§ PROBLEM TO WORK ON
Only lines holding the word "part" should be copied from the material.

§ AVAILABLE RECORDS
[START]

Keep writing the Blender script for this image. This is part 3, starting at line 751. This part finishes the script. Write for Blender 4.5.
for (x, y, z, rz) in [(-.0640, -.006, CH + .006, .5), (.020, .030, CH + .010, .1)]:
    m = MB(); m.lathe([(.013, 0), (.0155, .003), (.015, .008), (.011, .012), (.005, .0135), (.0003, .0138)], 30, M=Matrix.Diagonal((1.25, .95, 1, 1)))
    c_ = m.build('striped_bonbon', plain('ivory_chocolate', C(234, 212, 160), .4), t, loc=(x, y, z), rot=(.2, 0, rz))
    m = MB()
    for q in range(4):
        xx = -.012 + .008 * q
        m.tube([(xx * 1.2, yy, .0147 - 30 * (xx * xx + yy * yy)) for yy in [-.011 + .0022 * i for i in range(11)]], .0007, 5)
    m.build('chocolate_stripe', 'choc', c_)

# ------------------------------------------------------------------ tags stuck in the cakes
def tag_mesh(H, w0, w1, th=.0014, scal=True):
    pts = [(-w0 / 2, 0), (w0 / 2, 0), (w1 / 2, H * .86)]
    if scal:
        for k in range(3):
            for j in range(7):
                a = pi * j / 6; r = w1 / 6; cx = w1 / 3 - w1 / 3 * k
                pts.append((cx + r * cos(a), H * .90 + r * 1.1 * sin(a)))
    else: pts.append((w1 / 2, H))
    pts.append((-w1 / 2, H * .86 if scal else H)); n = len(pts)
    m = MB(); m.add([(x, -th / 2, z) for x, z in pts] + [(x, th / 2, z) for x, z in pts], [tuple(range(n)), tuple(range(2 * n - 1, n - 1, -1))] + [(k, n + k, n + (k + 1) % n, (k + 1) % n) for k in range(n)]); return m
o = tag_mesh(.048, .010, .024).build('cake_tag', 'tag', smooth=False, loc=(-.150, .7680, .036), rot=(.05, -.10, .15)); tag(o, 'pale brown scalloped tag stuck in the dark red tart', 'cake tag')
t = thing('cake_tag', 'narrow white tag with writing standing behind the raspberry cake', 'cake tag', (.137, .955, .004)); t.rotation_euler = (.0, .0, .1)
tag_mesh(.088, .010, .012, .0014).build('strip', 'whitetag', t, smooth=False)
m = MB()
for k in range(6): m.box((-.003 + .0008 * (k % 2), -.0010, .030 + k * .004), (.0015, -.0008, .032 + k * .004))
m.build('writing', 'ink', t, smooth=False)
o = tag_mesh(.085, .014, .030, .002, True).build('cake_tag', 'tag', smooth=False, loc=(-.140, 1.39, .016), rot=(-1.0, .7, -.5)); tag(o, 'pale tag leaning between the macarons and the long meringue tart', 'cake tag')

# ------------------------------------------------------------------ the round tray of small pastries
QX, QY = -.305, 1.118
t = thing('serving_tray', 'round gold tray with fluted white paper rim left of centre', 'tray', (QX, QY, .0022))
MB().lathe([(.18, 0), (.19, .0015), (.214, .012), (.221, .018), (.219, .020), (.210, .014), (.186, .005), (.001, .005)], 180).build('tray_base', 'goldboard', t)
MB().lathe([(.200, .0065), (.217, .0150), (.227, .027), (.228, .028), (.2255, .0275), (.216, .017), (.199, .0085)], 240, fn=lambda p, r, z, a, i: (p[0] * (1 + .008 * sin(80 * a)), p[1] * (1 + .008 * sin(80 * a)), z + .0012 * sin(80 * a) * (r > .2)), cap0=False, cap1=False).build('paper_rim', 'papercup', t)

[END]
[START]

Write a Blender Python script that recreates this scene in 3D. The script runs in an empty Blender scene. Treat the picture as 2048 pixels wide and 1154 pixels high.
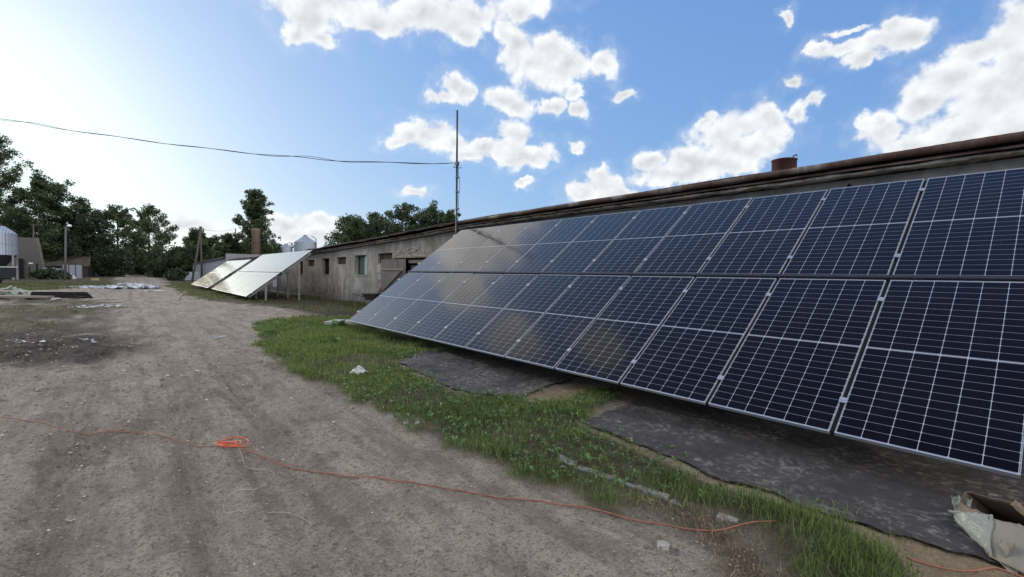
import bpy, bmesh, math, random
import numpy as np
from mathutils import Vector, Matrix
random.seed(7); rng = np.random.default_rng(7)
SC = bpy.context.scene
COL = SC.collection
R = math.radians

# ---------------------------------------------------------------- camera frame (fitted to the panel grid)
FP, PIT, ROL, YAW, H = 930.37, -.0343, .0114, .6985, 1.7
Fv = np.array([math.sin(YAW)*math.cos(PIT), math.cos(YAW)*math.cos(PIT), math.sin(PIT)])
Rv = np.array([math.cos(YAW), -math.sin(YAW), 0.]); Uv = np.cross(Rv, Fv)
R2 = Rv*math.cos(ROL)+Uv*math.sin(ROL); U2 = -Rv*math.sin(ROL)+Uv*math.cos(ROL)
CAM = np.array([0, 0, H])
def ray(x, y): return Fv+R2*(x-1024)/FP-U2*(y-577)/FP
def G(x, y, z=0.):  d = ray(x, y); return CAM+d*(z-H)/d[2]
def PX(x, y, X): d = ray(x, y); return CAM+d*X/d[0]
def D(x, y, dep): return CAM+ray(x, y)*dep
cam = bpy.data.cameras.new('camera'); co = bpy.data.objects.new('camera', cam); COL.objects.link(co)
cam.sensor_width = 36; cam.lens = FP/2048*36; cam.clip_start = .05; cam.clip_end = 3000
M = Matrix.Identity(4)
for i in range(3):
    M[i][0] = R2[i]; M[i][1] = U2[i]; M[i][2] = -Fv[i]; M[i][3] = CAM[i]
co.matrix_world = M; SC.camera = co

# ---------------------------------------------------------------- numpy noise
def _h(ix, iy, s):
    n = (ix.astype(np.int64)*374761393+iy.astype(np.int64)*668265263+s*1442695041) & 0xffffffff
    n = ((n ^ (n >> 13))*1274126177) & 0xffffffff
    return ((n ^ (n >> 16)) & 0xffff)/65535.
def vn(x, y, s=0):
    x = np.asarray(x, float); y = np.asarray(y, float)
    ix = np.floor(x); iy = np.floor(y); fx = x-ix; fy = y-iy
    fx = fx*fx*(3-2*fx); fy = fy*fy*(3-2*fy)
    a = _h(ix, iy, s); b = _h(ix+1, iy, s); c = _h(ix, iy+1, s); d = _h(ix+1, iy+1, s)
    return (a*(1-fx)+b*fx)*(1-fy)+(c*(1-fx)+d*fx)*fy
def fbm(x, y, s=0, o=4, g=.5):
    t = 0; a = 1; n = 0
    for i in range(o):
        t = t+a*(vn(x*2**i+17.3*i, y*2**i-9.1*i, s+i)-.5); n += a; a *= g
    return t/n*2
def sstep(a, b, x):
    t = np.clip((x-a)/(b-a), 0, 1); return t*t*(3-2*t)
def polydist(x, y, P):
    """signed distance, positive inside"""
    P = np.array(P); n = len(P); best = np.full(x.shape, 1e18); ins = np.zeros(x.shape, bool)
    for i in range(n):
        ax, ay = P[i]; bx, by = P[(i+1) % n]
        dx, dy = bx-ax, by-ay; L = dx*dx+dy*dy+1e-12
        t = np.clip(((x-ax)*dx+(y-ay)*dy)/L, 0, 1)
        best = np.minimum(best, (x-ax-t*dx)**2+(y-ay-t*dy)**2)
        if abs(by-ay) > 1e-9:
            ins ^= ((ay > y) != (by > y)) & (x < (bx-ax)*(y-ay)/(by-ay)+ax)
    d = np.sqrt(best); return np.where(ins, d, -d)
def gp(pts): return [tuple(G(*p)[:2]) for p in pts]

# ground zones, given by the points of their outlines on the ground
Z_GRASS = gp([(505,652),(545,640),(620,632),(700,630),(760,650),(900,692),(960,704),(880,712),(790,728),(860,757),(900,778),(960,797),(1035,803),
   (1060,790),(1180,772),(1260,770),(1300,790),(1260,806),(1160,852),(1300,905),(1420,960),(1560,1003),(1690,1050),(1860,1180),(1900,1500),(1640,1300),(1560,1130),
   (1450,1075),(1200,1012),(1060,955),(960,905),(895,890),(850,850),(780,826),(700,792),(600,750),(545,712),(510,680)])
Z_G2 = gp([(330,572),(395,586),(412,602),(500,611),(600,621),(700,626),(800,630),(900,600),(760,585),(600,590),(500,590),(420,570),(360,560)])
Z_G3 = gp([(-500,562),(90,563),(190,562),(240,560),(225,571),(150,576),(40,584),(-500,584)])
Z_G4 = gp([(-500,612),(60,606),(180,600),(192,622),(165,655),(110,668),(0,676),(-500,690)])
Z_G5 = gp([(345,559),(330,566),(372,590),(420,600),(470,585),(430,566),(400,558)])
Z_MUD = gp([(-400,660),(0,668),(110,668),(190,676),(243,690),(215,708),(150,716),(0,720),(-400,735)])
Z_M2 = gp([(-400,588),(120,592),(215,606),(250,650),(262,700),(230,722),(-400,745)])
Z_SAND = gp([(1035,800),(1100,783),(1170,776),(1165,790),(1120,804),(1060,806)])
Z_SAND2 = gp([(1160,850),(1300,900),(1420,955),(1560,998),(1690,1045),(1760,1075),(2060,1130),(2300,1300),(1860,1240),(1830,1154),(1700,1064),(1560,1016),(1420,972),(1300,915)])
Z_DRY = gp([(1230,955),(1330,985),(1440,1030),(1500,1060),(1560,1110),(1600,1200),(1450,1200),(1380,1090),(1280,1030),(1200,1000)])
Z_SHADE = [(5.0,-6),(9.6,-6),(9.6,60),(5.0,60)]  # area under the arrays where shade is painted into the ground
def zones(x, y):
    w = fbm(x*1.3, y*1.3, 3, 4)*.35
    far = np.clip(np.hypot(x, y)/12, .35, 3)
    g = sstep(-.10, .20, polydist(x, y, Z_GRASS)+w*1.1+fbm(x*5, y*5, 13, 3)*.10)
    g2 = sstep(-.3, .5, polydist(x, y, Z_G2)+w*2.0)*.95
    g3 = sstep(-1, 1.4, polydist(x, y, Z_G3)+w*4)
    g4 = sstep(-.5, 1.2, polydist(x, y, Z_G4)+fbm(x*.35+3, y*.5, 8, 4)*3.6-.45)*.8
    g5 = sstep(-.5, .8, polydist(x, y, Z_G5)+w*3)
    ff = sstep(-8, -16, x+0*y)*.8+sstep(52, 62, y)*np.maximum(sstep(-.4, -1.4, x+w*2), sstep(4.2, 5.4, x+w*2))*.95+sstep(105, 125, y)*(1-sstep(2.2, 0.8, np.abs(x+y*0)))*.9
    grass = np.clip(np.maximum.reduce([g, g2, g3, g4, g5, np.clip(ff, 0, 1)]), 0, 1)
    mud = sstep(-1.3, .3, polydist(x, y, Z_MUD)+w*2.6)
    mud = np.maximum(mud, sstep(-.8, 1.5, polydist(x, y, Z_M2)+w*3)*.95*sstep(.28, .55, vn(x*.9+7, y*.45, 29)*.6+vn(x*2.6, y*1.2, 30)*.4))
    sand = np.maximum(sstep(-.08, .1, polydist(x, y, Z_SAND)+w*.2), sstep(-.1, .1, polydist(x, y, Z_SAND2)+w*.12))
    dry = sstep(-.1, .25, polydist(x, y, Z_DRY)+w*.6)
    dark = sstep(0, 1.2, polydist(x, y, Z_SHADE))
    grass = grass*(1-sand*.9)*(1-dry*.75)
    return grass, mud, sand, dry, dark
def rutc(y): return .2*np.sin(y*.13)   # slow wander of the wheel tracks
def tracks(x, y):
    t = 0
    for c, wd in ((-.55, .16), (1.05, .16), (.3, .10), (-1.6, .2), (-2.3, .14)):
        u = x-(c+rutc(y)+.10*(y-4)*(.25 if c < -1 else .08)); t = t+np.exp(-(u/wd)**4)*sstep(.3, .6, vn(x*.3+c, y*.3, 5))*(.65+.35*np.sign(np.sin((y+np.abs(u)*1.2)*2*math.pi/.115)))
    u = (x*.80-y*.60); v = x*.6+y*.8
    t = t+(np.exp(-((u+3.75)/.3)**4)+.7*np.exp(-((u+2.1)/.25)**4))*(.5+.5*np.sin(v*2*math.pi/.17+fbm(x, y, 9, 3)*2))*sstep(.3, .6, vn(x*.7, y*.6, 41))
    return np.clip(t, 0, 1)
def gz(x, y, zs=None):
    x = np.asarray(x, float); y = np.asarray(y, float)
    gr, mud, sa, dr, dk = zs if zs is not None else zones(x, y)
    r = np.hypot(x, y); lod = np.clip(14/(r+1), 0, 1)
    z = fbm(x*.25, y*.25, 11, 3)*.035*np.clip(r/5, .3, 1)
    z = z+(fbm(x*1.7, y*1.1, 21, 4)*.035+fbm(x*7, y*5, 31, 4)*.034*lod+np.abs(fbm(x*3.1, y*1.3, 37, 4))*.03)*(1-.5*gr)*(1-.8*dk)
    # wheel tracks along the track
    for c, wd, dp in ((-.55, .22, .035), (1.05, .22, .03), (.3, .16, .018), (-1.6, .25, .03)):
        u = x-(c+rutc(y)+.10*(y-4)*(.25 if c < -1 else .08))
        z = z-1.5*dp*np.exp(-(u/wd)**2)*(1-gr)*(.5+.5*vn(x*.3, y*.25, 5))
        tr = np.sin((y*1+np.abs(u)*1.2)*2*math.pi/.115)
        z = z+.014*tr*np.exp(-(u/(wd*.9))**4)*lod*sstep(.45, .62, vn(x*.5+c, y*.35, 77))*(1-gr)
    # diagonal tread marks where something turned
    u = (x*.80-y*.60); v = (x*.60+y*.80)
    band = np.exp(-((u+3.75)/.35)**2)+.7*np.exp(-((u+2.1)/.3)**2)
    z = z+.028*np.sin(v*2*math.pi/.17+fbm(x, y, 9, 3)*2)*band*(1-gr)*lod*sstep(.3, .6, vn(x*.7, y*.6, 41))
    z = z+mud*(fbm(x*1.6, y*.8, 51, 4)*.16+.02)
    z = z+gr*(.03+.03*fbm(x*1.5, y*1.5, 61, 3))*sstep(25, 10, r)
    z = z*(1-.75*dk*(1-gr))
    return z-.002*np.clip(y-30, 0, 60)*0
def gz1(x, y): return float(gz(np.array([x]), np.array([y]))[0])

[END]
[START]

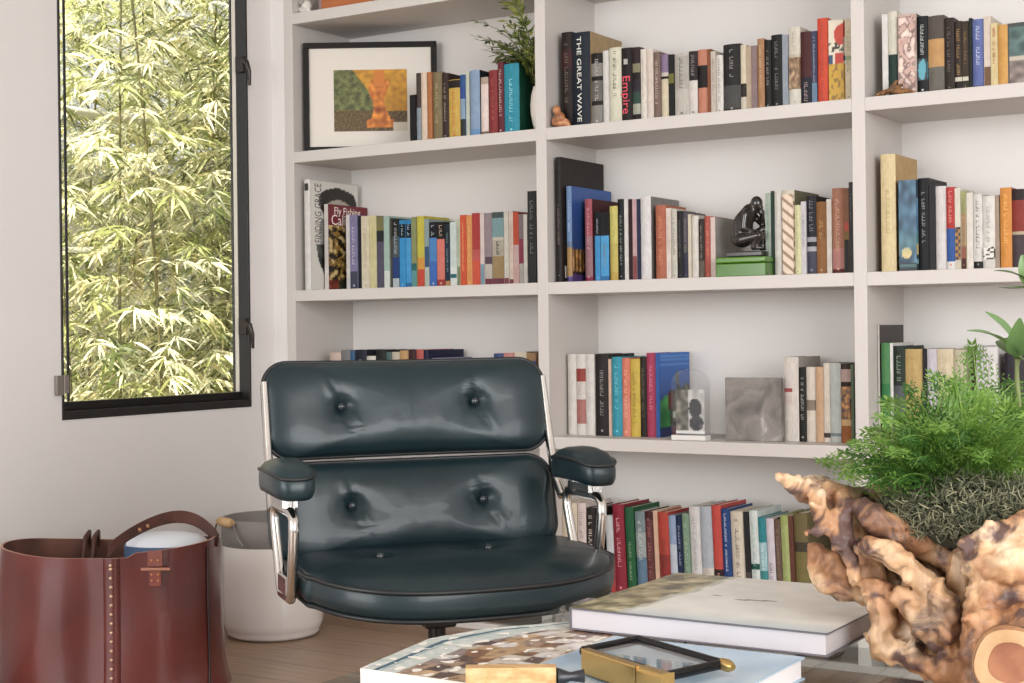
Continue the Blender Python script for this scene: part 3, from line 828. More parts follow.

[END]

§ OUTPUT OF THE EXERCISE
Keep writing the Blender script for this image. This is part 3, starting at line 751. This part finishes the script. Write for Blender 4.5.
Continue the Blender Python script for this scene: part 3, from line 828. More parts follow.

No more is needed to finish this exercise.